« L’État d’enfance » de Hervé Piekarski.

Pour ceux qui auront appris à l’écouter la musique contemporaine aura pu changer jusqu’à la façon dont peut se construire leur rapport aux choses. Indépendamment en effet de l’aspect strictement sonore auquel telle ou telle approche musicale contemporaine s’intéressera (le spectre, le rythme, la tonalité, etc.), leur point commun est d’accoler, en toute transparence dans un même objet – la pièce de musique – les linéaments de sa structure et les possibilités de le goûter esthétiquement. Plus prosaïquement, la pièce de musique contemporaine ne nécessite plus nécessairement un prérequis conscient et accessible auquel l’auditeur devrait se référer pour la comprendre et partant en profiter. Sa structure est décelée et goutée conjointement et dans le temps même de l’écoute. Se fabriquent ainsi, dans le temps de l’audition, un objet esthétique neuf et les mécanismes d’accès à celui-ci.

Après-midi d’été et fournaise à Miramas, 1967.

Comme toi, vêtu de l’intérieur par du bleu. Comme nos livres, férus d’une oblique de jamais plus le savoir car de la frayeur des portes qu’on ouvre à chaque fois sur du vide ils auront fait surgir la surprise finale d’une matière. Le renversement de la barque se produisit comme la rougeur sur les joues arrive sans crier gare et s’évanouit, loin d’avoir tout dit et indécise de son futur. L’idiome du vent quand il se refuse à souffler et donne à ressentir sa menace aux mains tremblotantes des vieillards presque morts de mon pays. Les yeux qu’on a cru voir nous regarder personnellement dans un film et qui soudain se sont levés pour voir plus haut et les tiges d’osier, les nappes et les serpents fuyants, cette vue assujettie à s’enfuir loin des ruisseaux, le concert dans la salle des fêtes et nos doigts qui traçaient des initiales dans la poussière recouvrant les bancs et à cause de cette poussière nous, et toi et moi parmi nous, que l’on força à rester debout devant le rideau de percale déchiré à chanter des hymnes qui aussitôt devenaient de l’air. En ces temps-là nos voix se préparaient comme le vent et tout dans le pays attendait, même les bêtes, même les objets dans les cuisines, même les toits de tôle qui grésillaient aux feux d’un soleil encore plus fort que le nôtre et qui impressionnaient nos regards tout comme en avaient peur les oiseaux qui s’en allaient.

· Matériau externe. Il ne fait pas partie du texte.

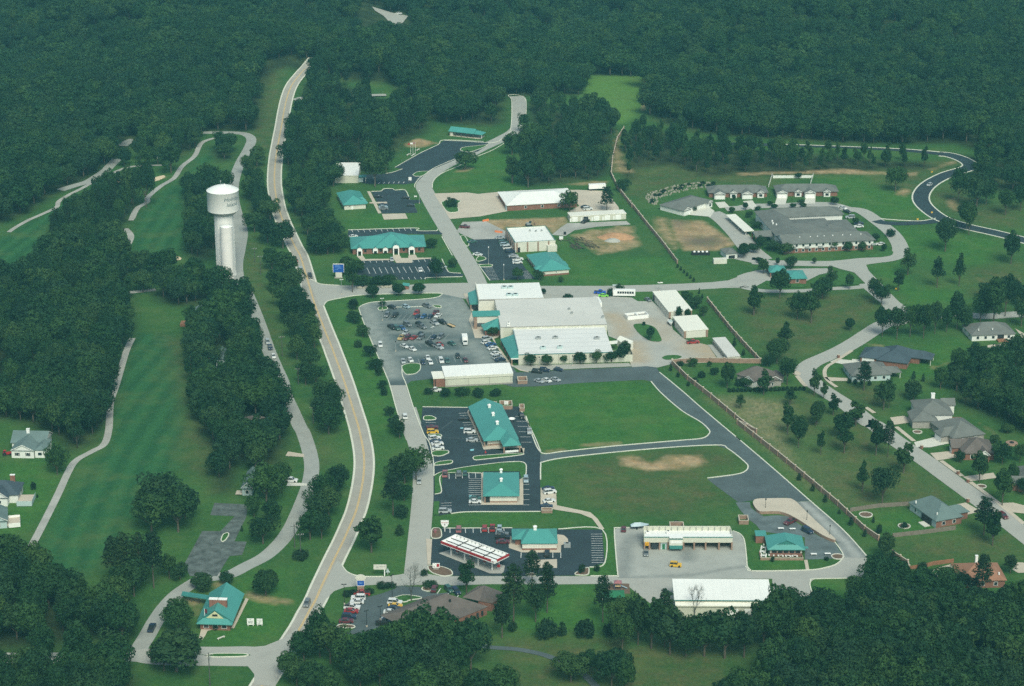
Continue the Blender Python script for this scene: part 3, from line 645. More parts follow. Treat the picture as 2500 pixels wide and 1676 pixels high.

Même si le langage, comparativement à la musique, est contraint par des caractéristiques sémiologiques et pragmatiques qui le corsètent plus fermement – il faut bien communiquer ou narrer et, toujours, la langue en porte les traces – , il est possible, si pas de s’en abstraire complètement, du moins de s’en dégager suffisamment pour créer des structures dont l’autonomie relative rappelle celle possible dans le champ musical. C’est, en quelque sorte, à ce travail que s’attache Hervé Piekarski dans ses États d’enfance. Ce dont provient le fragment, son historicité – ci-dessus, le souvenir d’un été chaud – , mais aussi les structures syntaxiques, mnésiques, dont dépendent sa possible énonciation sont dérangées. N’en subsistent plus alors, mais ad minima, qu’un souvenir et sa mention, toujours présents mais rendu lâches par l’acte de littérature. À charge alors pour cette dernière de bâtir quelque chose qui, sans jamais ramener aux structures dont cela provient, permet à qui la lit de saisir – en en atténuant les liens d’avec le réel tout en lui en créant d’autres internes à la littérature – ce qui en est fait.

Dans ces États d’enfance, le « ça dit quoi? » disparaît derrière la magie qu’exerce le « comment ça dit? », dont le « ça dit quoi? » dépend alors entièrement. À l’instar du compositeur contemporain qui invite l’auditeur à découvrir des structures et non à profiter d’une énième expression de celles établies – découverte dont dépendra son plaisir – , Hervé Piekarski envisage la poésie comme un espace de pure littérature. Avec une extrême méticulosité, il crée des structures de langage dont la beauté tient à la subtilité des arrangements qui les composent. Et qui, en ouvrant au lecteur des perspectives radicalement neuves, lui permettent, en faisant retour vers ce dont il avait délié les liens, de renouveler notre rapport aux choses.

Hervé Piekarski, État d’enfance III, Flammarion.